Could Movie Create Archery Interest

 

This weekend the West Virginia DNR will stage its annual Archery in Schools State tournament.   Krista Snodgrass who coordinates the program at DNR tells me in the last eight years since the program was created they’ve managed to reach 72,000 West Virginia school children and given them a taste of the bow and arrow.  Such is the point of the program.  

Many of the more than 600 students scheduled to shoot this weekend at the Charleston Civic Center may never have picked up a bow had it not been for the volunteers who get involved in these archery clubs and teams.  

However, if you think kids are getting into archery now–wait until they see the new blockbuster movie "The Hunger Games."    The movie apparently features A LOT of bow and arrow shooting–maybe the most since Robin Hood.  

Admittedly, I haven’t seen the movie or read the books on which it is based.  However, I have read enough reviews and background on the story to realize the bow is a key element.  It’s literally the characters’ lifeline.   A group of kids, age 12 to 18, are hand picked to got into the wilderness, live off the land, and hunt (and sadly kill) each other.    There’s only one winner.

The heroine of the movie is a girl named "Katniss."  She’s from a post-apocalyptic Appalachia and she knows her way around the woods.    You can call it a stereotype if you wish, but a country girl who can shoot is more reality than a made up idea.   I suspect kids, especially girls from rural West Virginia, will identify with "Katniss" and want to emulate her.   It will, at the very least, draw some attention to archery skills.   

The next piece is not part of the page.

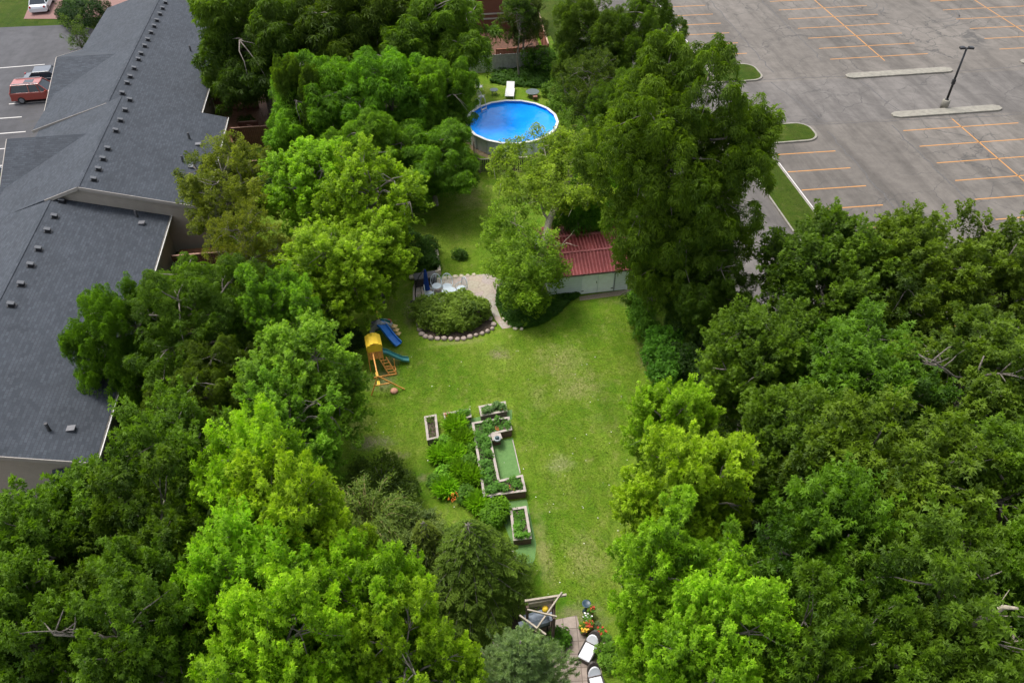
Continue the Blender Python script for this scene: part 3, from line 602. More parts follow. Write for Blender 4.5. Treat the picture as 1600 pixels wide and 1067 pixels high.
# ------------------------------------------------------------------ pool
PC_ = at(800, 189, 1.32); PR = 3.92; NP = 18
pool = empty('swimming_pool', (PC_.x, PC_.y, 0), 0, 'round above ground pool with blue water and white rim', 'pool')
m, n_, b, nd, lk = mat_base('pool_wall_metal'); x = noise(nd, lk, 2.2, 4); w = nd.new('ShaderNodeTexWave'); w.inputs['Scale'].default_value = 4; lk.new(x.inputs['Vector'].links[0].from_socket, w.inputs['Vector'])
lk.new(ramp(nd, lk, x.outputs[0], [(.3, (.58, .62, .66)), (.7, (.74, .77, .80))]).outputs[0], b.inputs['Base Color']); b.inputs['Roughness'].default_value = .45; POOLW = m
MB().lathe((0, 0, 0), [(PR - .06, .02), (PR - .06, 1.27)], NP * 2, False, False).build('wall', POOLW, pool)
m, n_, b, nd, lk = mat_base('pool_liner'); b.inputs['Base Color'].default_value = (.02, .30, .80, 1); b.inputs['Roughness'].default_value = .5; LINER = m
q = MB(); nn = 48; vs = [((PR - .1) * math.cos(2 * math.pi * i / nn), (PR - .1) * math.sin(2 * math.pi * i / nn), z) for z in (1.28, .05) for i in range(nn)]
q.add(vs, [(i, nn + i, nn + (i + 1) % nn, (i + 1) % nn) for i in range(nn)] + [tuple(range(nn, 2 * nn))]); q.build('liner', LINER, pool)
m, n_, b, nd, lk = mat_base('pool_water'); b.inputs['Base Color'].default_value = (.01, .26, .85, 1); b.inputs['Roughness'].default_value = .03; b.inputs['IOR'].default_value = 1.33; b.inputs['Specular IOR Level'].default_value = .5
x = noise(nd, lk, 1.6, 3, .5, dist=.8); bump(nd, lk, x.outputs[0], b, .35, .06)
lk.new(ramp(nd, lk, noise(nd, lk, .5, 2).outputs[0], [(.3, (.006, .24, .85)), (.7, (.012, .32, .98))]).outputs[0], b.inputs['Base Color']); WATER = m
MB().add([((PR - .1) * math.cos(2 * math.pi * i / nn), (PR - .1) * math.sin(2 * math.pi * i / nn), 1.08) for i in range(nn)], [tuple(range(nn))]).build('water', WATER, pool)
q = MB(); pt = lambda r_, i, z: (r_ * math.cos(2 * math.pi * (i + .5) / NP), r_ * math.sin(2 * math.pi * (i + .5) / NP), z)
for i in range(NP):
    v = [pt(PR - .14, i, 1.27), pt(PR + .10, i, 1.27), pt(PR + .10, i + .985, 1.27), pt(PR - .14, i + .985, 1.27)]; v += [(p[0], p[1], 1.325) for p in v]
    q.add(v, [(0, 1, 2, 3), (7, 6, 5, 4), (0, 4, 5, 1), (1, 5, 6, 2), (2, 6, 7, 3), (3, 7, 4, 0)])
q.build('rim', WHITE, pool, bevel=.012)
UPR = simple('pool_upright', (.5, .52, .54), .5, .08)
for i in range(NP): p = pt(PR + .0, i, .64); MB().box((p[0], p[1], .64), (.07, .16, 1.26), rz=2 * math.pi * (i + .5) / NP).build('upright', UPR, pool)
DIRT = simple('pool_side_dirt', (0.16, 0.12, 0.07), .95, .35, 3, bs=.7)
sheet('dirt_ring', [(PC_.x + (PR + .45 + .1 * math.sin(5 * t)) * math.cos(t), PC_.y + (PR + .45 + .1 * math.sin(5 * t)) * math.sin(t)) for t in [2 * math.pi * k / 40 for k in range(40)]], .006, DIRT, 'bare dirt ring around the pool')
# ladder
p = at(763, 168, 1.6); d = Vector((p.x - PC_.x, p.y - PC_.y, 0)).normalized(); ang = math.atan2(d.y, d.x)
ld = empty('pool_ladder', (PC_.x + d.x * (PR - .1), PC_.y + d.y * (PR - .1), 1.3), ang, 'white ladder hooked over the left pool rim', 'ladder')
for s in (-.3, .3):
    MB().tube([(.55, s, -1.3), (.35, s, .2), (.25, s, .75), (0, s, .85), (-.25, s, .75), (-.4, s, .2), (-.75, s, -1.1)], .035, 8).build('rail', WHITE, ld)
for k in range(4): MB().box((-.43 - .1 * k, 0, -.05 - .3 * k), (.16, .6, .04)).build('tread', WHITE, ld)
for k in range(4): MB().box((.40 + .04 * k, 0, -.05 - .3 * k), (.14, .6, .04)).build('tread', WHITE, ld)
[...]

It will also likely draw (I hope) some rare positive Hollywood style attention to hunting.   I understand from reading different reviews the players, when they aren’t hunting each other, are in fact hunting animals for food.   "Katniss" is apparently a master hunter and does it as an occupation to sell the meat on the black market.    The United States has apparently gone through a social and economic upheaval and food is scarce.   When the world has gone to hell conservation, hunting license, and game checking tags aren’t considerations.  In fact, I think in the movie regular hunting has been outlawed.  

Since I haven’t seen the movie I have no idea how this story is packaged.   I would hope it shows archery and hunting in a positive light.   It’s certainly an opportunity to showcase hunting as a food source and to let youngsters around the world who’ll flock to the movie there is a connection between the food they eat and the taking of animals.  

I doubt "Hunger Games" will do for bow hunting what "A River Runs Through It" did for fly fishing, but one can hope it does offer positive exposure for the activity to an audience which is rarely reached.  Teens were willing to have their teeth altered to look like a vampire after the "Twilight" movies, why is learning to shoot a bow and arrow after seeing "Hunger Games" such a reach?